T33C-4694:
Petrology and geochemistry of igneous basement rocks, IODP Expedition 349, South China Sea
Wednesday, 17 December 2014
Maria Luisa G Tejada, JAMSTEC Japan Agency for Marine-Earth Science and Technology, Kanagawa, Japan, Anthony A P Koppers, Oregon State University, Corvallis, OR, United States, Guoliang Zhang, Institute of Oceanology, Qingdao, China and Xiaolong Huang, GIG Guangzhou Institute of Geochemistry, Chinese Academy of Sciences, Guangzhou, China
Abstract:
Expedition 349 is the first drilling expedition in the new International Ocean Discovery Program (IODP) and successfully drilled 5 sites in the South China Sea (SCS), a marginal basin whose origin is largely debated.
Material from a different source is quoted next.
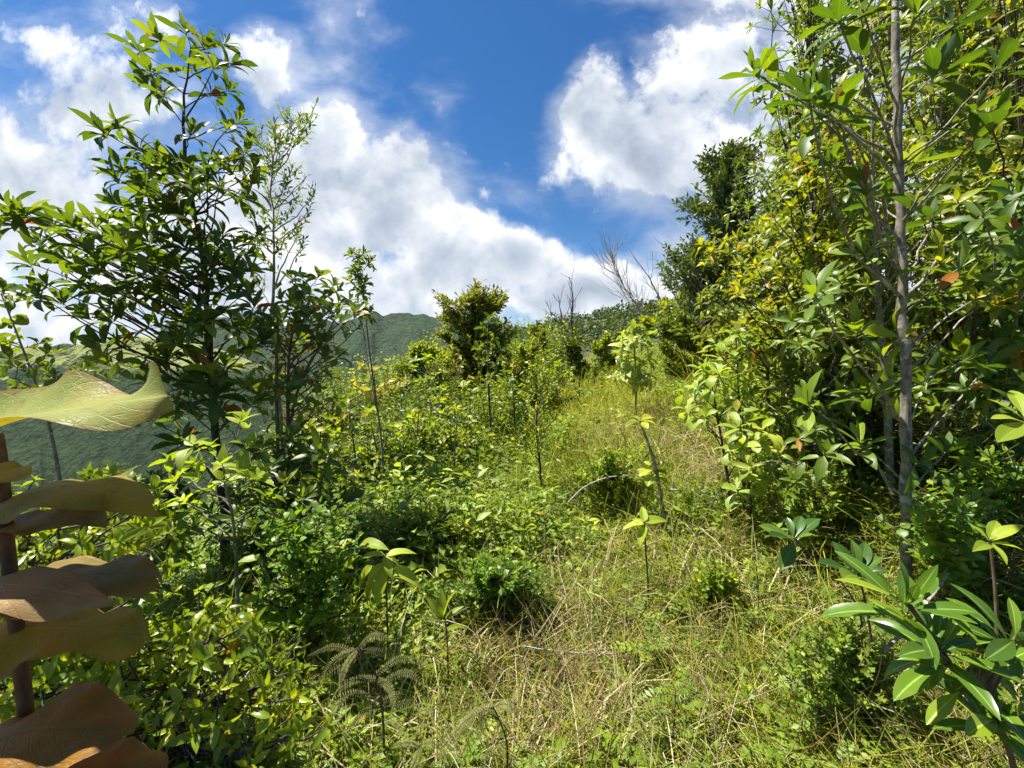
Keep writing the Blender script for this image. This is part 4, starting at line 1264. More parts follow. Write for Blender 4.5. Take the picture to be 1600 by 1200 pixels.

An important objective of the expedition is to obtain oceanic crust samples to better determine the timing of the beginning and the end of spreading. Three of the Expedition 349 drill sites, U1431, U1433, and U1434, located near fossil spreading centers, recovered oceanic crust basalts. The recovered oceanic crust at Site U1431E consists of massive flows up to 26 m thick with thin, rubbly, aphyric to olivine-phyric flow tops. The massive flows are fine- to coarse- grained, with a mineral assemblage of olivine, plagioclase, and clinopyroxene, typical of mid-ocean ridge basalts (MORB). Plagioclases forming variolitic texture are common, indicating rapid initial cooling while coarsening grain size toward the center suggests slower cooling in the interior of these massive flows. The igneous basement at Sites U1433B and U1434 consists mainly of thinner, pillowed flows associated with hyaloclastite breccias. At Site U1433B, the upper section is composed of 38 m-thick pillowed flow units followed by 23 m-thick massive flow units. Recovery at Site U1434 was poor, with only ~3 m of mostly aphyric basalt with glassy to microcrystalline texture. The pillow basalt flows at Site U1433B are dominantly plagioclase-phyric, with minor olivine microphenocrysts, and mostly plagioclase and clinopyroxene as groundmass minerals, resembling MORB mineralogy. Chilled margins are common, with occasional remnants of fresh glass in them. Plagioclases in these thinner flows often form variolitic textures and exhibit zoning, with melt inclusions along cracks and cleavage planes, suggesting fast crystallization growth within compositionally evolving magma. The massive flow units at Site U1433B are similar to those at Site U1431E. Initial onboard major and minor elements data indicate that the igneous basement at Sites U1431E and U1433B are tholeiitic basalts similar to Pacific and Indian MORBs and different in composition from the alkalic seamount basalts of the SCS. Acquisition of geochemical data to test the origin of the oceanic crust of the SCS is ongoing and preliminary results will be presented.